37 Financial metrics include interest coverage, the ratio of total debt to total capital, the ratio of cash flow to total debt, the ratio of cash flow to construction expenditures, etc.
38 The "first priority condition" requires the parent holding company to infuse all types of capital into its utility subsidiary when necessary to fulfill the utility's obligation to serve.
39 This assumes that the next Nuclear Decommissioning Cost Triennial Review utilizes the 2022 license expiration dates. Continued use of the 2013 license expiration dates will cause a higher percentage to be accumulated.
40 Current ratepayers are those who receive service up to the completion of the SGRP in approximately 2011. They are the ratepayers who will have received electricity generated by SONGS using the original steam generators.
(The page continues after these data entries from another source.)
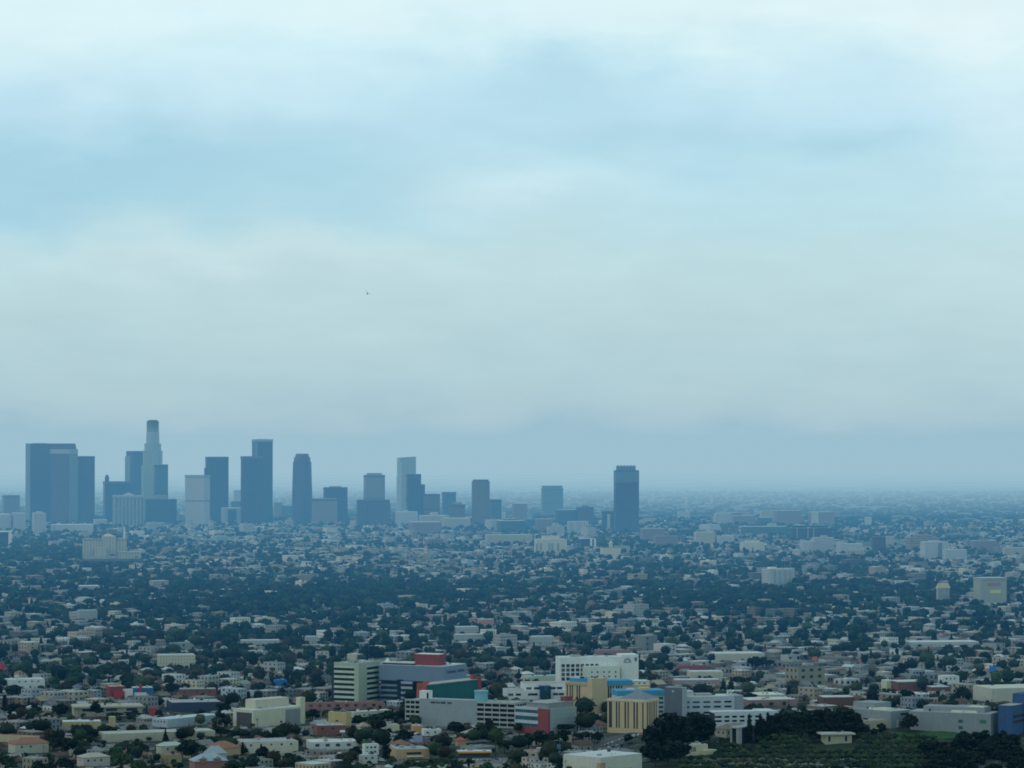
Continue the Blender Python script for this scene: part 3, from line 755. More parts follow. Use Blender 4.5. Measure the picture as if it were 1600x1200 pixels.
block('pale lavender low apartment block below cream stepped block', 638, 690, 816, 838, T_LAV)
block('pale cream wide block with two storeys of openings right of purple block', 690, 735, 810, 828, T_CREAM)
block('small white cube building in haze between brown octagon and notched tower', 782, 790, 800, 816, T_WHITE, name='office_building', cat='office building')
block('lavender tower in haze left of notched blue-grey tower', 800, 824, 787, 818, T_LAV, name='office_building', cat='office building')
block('wide glassy blue block left of notched blue-grey tower', 776, 822, 814, 834, T_TEAL, name='office_building', cat='office building')
block('small bright blue panelled building below notched blue-grey tower', 820, 836, 811, 829, paint('bright_blue_panel', (.04, .14, .34)), name='office_building', cat='office building')
block('white-framed lavender block right of bright blue panelled building', 836, 862, 811, 835, T_LAV, name='office_building', cat='office building')
block('dark hazy block right of notched blue-grey tower', 868, 905, 797, 822, T_BLUE, name='office_building', cat='office building')
s, H = block('dark brownish block with raised roof left of isolated dark glass tower', 900, 928, 792, 822, T_PURP, name='office_building', cat='office building', roofh=2)
s, H = block('white slab apartment building with three bright stripes below the dark brownish block', 886, 920, 815, 837, T_PALE, phrase='the white striped slab')
for q in (887, 897, 909, 915): s.box('white_stripe', T_WHITE, s.ux(q), s.ux(q + 3.4), -1.0, .0, -6, H + .5)
s, H = block('cream wide building with penthouse and glazed bays below the white striped slab', 833, 886, 843, 868, paint('cream_block', (.55, .53, .38)), rz=12, D=30, roofh=5.5, roofin=.22, phrase='the cream penthouse building')
s.windows('F', [s.ux(q) for q in (839, 845, 858.5, 863, 872)], [s.h(855)], 5.0, 16, paint('grey_glazed_bay', (.28, .30, .30)), name='glazed_bay')
block('dark-roofed pale office block behind cream penthouse building', 854, 882, 823, 838, T_PALE, name='office_building', cat='office building', cap=T_ROOF, roofh=3)
block('long cream apartment row left of cream penthouse building', 752, 832, 836, 852, T_CREAM, D=26)
s, H = block('dark building with two white vertical piers right of cream penthouse building', 905, 932, 842, 858, T_DARK, name='office_building', cat='office building')
for q in (922, 928): s.box('white_pier', WHITE, s.ux(q), s.ux(q + 3.2), -1, 0, -4, H + .6)
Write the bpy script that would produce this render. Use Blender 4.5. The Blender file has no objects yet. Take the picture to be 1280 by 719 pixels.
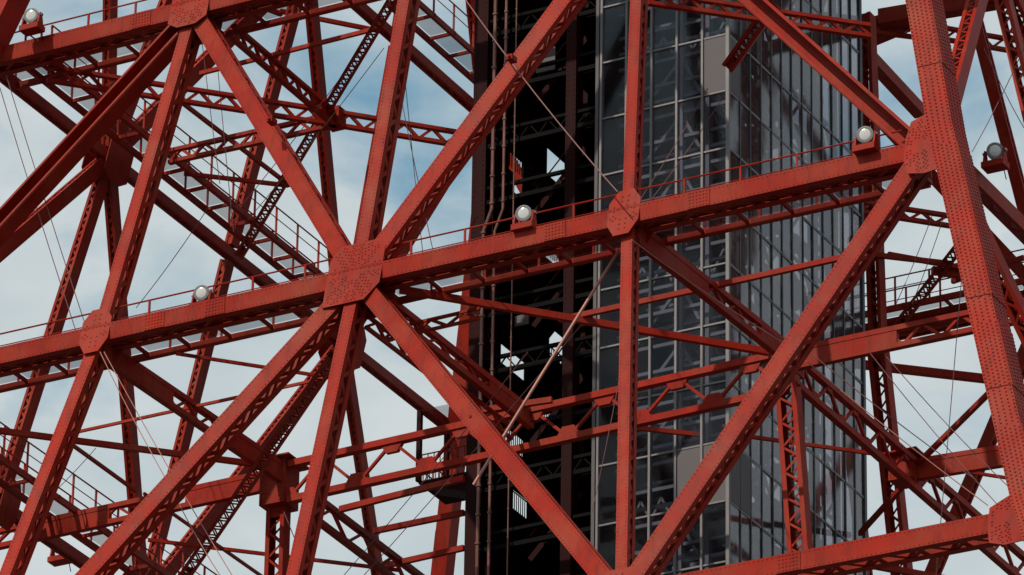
import bpy, math, random
import numpy as np
from mathutils import Vector, Matrix

random.seed(7)
S = bpy.context.scene
COL = S.collection

# ------------------------------------------------------------------ camera
# world axes follow the tower: X along the near face, Y into the tower, Z up
FPX = 7711.0                      # focal length in pixels of a 1280 px wide picture
TH, RO, AZ = 0.455264, 0.016812, 0.496028
ZB = 99.10                        # height of girder level B above the ground
def _axes():
    M = np.array([[math.cos(AZ), -math.sin(AZ), 0], [math.sin(AZ), math.cos(AZ), 0], [0, 0, 1.0]])
    fw = np.array([0, math.cos(TH), math.sin(TH)]); r = np.array([1.0, 0, 0]); u = np.cross(r, fw)
    r2 = math.cos(RO) * r + math.sin(RO) * u; u2 = -math.sin(RO) * r + math.cos(RO) * u
    return M @ fw, M @ r2, M @ u2
FW, RT, UP = _axes()
CAM = np.array([77.174, -171.844, 1.60])
cd = bpy.data.cameras.new('camera'); co = bpy.data.objects.new('camera', cd); COL.objects.link(co)
cd.sensor_width = 36.0; cd.lens = FPX / 1280 * 36.0; cd.clip_start = 1.0; cd.clip_end = 20000
co.matrix_world = Matrix(((RT[0], UP[0], -FW[0], CAM[0]), (RT[1], UP[1], -FW[1], CAM[1]), (RT[2], UP[2], -FW[2], CAM[2]), (0, 0, 0, 1)))
S.camera = co
def proj(p):
    v = np.array(p, float) - CAM; z = v @ FW
    return 640 + FPX * (v @ RT) / z, 359.5 - FPX * (v @ UP) / z
def ray(px, py):
    return FW + RT * (px - 640) / FPX - UP * (py - 359.5) / FPX
def on_z(px, py, z):              # where the sight line of a pixel meets a level
    d = ray(px, py); return Vector(CAM + d * (z - CAM[2]) / d[2])
def on_y(px, py, y):
    d = ray(px, py); return Vector(CAM + d * (y - CAM[1]) / d[1])
def on_x(px, py, x):
    d = ray(px, py); return Vector(CAM + d * (x - CAM[0]) / d[0])

# ------------------------------------------------------------------ sky, sun, exposure
SUN_AZ = (-0.30, -0.954)          # horizontal direction towards the sun (tower axes)
SUN_EL = math.radians(46)
W = bpy.data.worlds.new('World'); S.world = W; W.use_nodes = True
nt = W.node_tree; N = nt.nodes; LK = nt.links; N.clear()
out = N.new('ShaderNodeOutputWorld'); bg = N.new('ShaderNodeBackground'); LK.new(bg.outputs[0], out.inputs[0])
sky = N.new('ShaderNodeTexSky'); sky.sky_type = 'NISHITA'; sky.sun_disc = False
sky.sun_elevation = SUN_EL; sky.sun_rotation = math.atan2(SUN_AZ[0], SUN_AZ[1])
sky.air_density = 1.0; sky.dust_density = 0.8; sky.ozone_density = 0.6
bg.inputs['Strength'].default_value = 0.10
tc = N.new('ShaderNodeTexCoord')
mp = N.new('ShaderNodeMapping'); mp.inputs['Location'].default_value = (0.0817, 0.4205, 1.18); mp.inputs['Scale'].default_value = (17, 17, 34)
LK.new(tc.outputs['Generated'], mp.inputs[0])
n1 = N.new('ShaderNodeTexNoise'); n1.inputs['Scale'].default_value = 1.0; n1.inputs['Detail'].default_value = 7; n1.inputs['Roughness'].default_value = 0.55; n1.inputs['Distortion'].default_value = 0.4
LK.new(mp.outputs[0], n1.inputs['Vector'])
cr = N.new('ShaderNodeValToRGB'); cr.color_ramp.elements[0].position = 0.29; cr.color_ramp.elements[1].position = 0.53
sx = N.new('ShaderNodeSeparateXYZ'); LK.new(tc.outputs['Generated'], sx.inputs[0])   # more cloud towards the horizon
hz = N.new('ShaderNodeMapRange'); hz.inputs[1].default_value = 0.40; hz.inputs[2].default_value = 0.49; hz.inputs[3].default_value = 0.20; hz.inputs[4].default_value = -0.07; LK.new(sx.outputs[2], hz.inputs[0])
ad = N.new('ShaderNodeMath'); LK.new(n1.outputs[0], ad.inputs[0]); LK.new(hz.outputs[0], ad.inputs[1]); LK.new(ad.outputs[0], cr.inputs[0])
n2 = N.new('ShaderNodeTexNoise'); n2.inputs['Scale'].default_value = 2.1; n2.inputs['Detail'].default_value = 5
LK.new(mp.outputs[0], n2.inputs['Vector'])
cc = N.new('ShaderNodeValToRGB'); cc.color_ramp.elements[0].position = 0.3; cc.color_ramp.elements[1].position = 0.7
cc.color_ramp.elements[0].color = (4.9, 5.75, 6.05, 1); cc.color_ramp.elements[1].color = (6.2, 6.75, 6.9, 1)
LK.new(n2.outputs[0], cc.inputs[0])
mx = N.new('ShaderNodeMixRGB'); LK.new(cr.outputs[0], mx.inputs[0])
gr = N.new('ShaderNodeMixRGB'); gr.blend_type = 'MULTIPLY'; gr.inputs[0].default_value = 1.0; gr.inputs[2].default_value = (1.35, 1.75, 1.45, 1); LK.new(sky.outputs[0], gr.inputs[1]); LK.new(gr.outputs[0], mx.inputs[1]); LK.new(cc.outputs[0], mx.inputs[2])
LK.new(mx.outputs[0], bg.inputs['Color'])

sd = bpy.data.lights.new('sun', 'SUN'); sd.energy = 3.1; sd.angle = math.radians(0.5); sd.color = (1.0, 0.92, 0.78)
so = bpy.data.objects.new('sun', sd); COL.objects.link(so)
_sd = Vector((SUN_AZ[0] * math.cos(SUN_EL), SUN_AZ[1] * math.cos(SUN_EL), math.sin(SUN_EL)))
so.rotation_euler = _sd.to_track_quat('Z', 'Y').to_euler(); so.location = (0, 0, 300)
S.render.engine = 'CYCLES'
S.view_settings.view_transform = 'Standard'; S.view_settings.look = 'None'
S.view_settings.exposure = 0.0; S.view_settings.gamma = 1.0
S.cycles.max_bounces = 6; S.cycles.transparent_max_bounces = 12

# ------------------------------------------------------------------ materials
MAT = {}
def mat(name, col, rough=0.5, metal=0.0, spec=0.4, var=0.25, scale=1.2, bump=0.0, dirt=None, fade=None):
    m = bpy.data.materials.new(name); m.use_nodes = True
    n = m.node_tree.nodes; l = m.node_tree.links; b = n['Principled BSDF']
    b.inputs['Roughness'].default_value = rough; b.inputs['Metallic'].default_value = metal
    b.inputs['Specular IOR Level'].default_value = spec
    g = n.new('ShaderNodeNewGeometry')
    a = n.new('ShaderNodeTexNoise'); a.inputs['Scale'].default_value = scale; a.inputs['Detail'].default_value = 6; a.inputs['Roughness'].default_value = 0.6
    l.new(g.outputs['Position'], a.inputs['Vector'])
    r = n.new('ShaderNodeMapRange'); r.inputs[1].default_value = 0.3; r.inputs[2].default_value = 0.7
    r.inputs[3].default_value = 1 - var; r.inputs[4].default_value = 1 + var; l.new(a.outputs[0], r.inputs[0])
    oi = n.new('ShaderNodeObjectInfo')
    r2 = n.new('ShaderNodeMapRange'); r2.inputs[3].default_value = 1 - var * 0.5; r2.inputs[4].default_value = 1 + var * 0.5; l.new(oi.outputs['Random'], r2.inputs[0])
    mu = n.new('ShaderNodeMath'); mu.operation = 'MULTIPLY'; l.new(r.outputs[0], mu.inputs[0]); l.new(r2.outputs[0], mu.inputs[1])
    v = n.new('ShaderNodeVectorMath'); v.operation = 'SCALE'; v.inputs[0].default_value = col; l.new(mu.outputs[0], v.inputs['Scale'])
    last = v.outputs[0]
    if fade:
        d = n.new('ShaderNodeTexNoise'); d.inputs['Scale'].default_value = 0.35; d.inputs['Detail'].default_value = 7; d.inputs['Roughness'].default_value = 0.65; l.new(g.outputs['Position'], d.inputs['Vector'])
        rr = n.new('ShaderNodeMapRange'); rr.inputs[1].default_value = 0.45; rr.inputs[2].default_value = 0.68; rr.inputs[3].default_value = 0; rr.inputs[4].default_value = 0.6; l.new(d.outputs[0], rr.inputs[0])
        q = n.new('ShaderNodeMixRGB'); l.new(rr.outputs[0], q.inputs[0]); l.new(last, q.inputs[1]); q.inputs[2].default_value = (*fade, 1); last = q.outputs[0]
    if dirt:
        d = n.new('ShaderNodeTexNoise'); d.inputs['Scale'].default_value = 1.0; d.inputs['Detail'].default_value = 8; d.inputs['Roughness'].default_value = 0.7
        mpn = n.new('ShaderNodeMapping'); mpn.inputs['Scale'].default_value = (3.0, 3.0, 0.6); l.new(g.outputs['Position'], mpn.inputs[0]); l.new(mpn.outputs[0], d.inputs['Vector'])
        rr = n.new('ShaderNodeMapRange'); rr.inputs[1].default_value = 0.50; rr.inputs[2].default_value = 0.72; rr.inputs[3].default_value = 0; rr.inputs[4].default_value = 0.65
        l.new(d.outputs[0], rr.inputs[0])
        q = n.new('ShaderNodeMixRGB'); l.new(rr.outputs[0], q.inputs[0]); l.new(last, q.inputs[1]); q.inputs[2].default_value = (*dirt, 1); last = q.outputs[0]
    l.new(last, b.inputs['Base Color'])
    rm = n.new('ShaderNodeMapRange'); rm.inputs[3].default_value = max(0.05, rough - 0.12); rm.inputs[4].default_value = min(1, rough + 0.15); l.new(a.outputs[0], rm.inputs[0]); l.new(rm.outputs[0], b.inputs['Roughness'])
    if bump:
        bp = n.new('ShaderNodeBump'); bp.inputs['Strength'].default_value = bump; bp.inputs['Distance'].default_value = 0.02
        a2 = n.new('ShaderNodeTexNoise'); a2.inputs['Scale'].default_value = 6; a2.inputs['Detail'].default_value = 4; l.new(g.outputs['Position'], a2.inputs['Vector'])
        l.new(a2.outputs[0], bp.inputs['Height']); l.new(bp.outputs[0], b.inputs['Normal'])
    MAT[name] = m; return m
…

Future ratepayers are the ratepayers who will receive electricity generated by SONGS using the replacement steam generators.
41 Likewise, future ratepayers would pay for 80% of the costs of removal and disposal of the original steam generators through depreciation, and 20% of the costs of removal and disposal of the replacement steam generators through contributions to the trusts.
42 In order to implement interim rates through the advice letter process as discussed above, it will be necessary to make a preliminary determination of the inflation adjustment. However, the final inflation adjustment will be set in the application to include SGRP costs permanently in rates.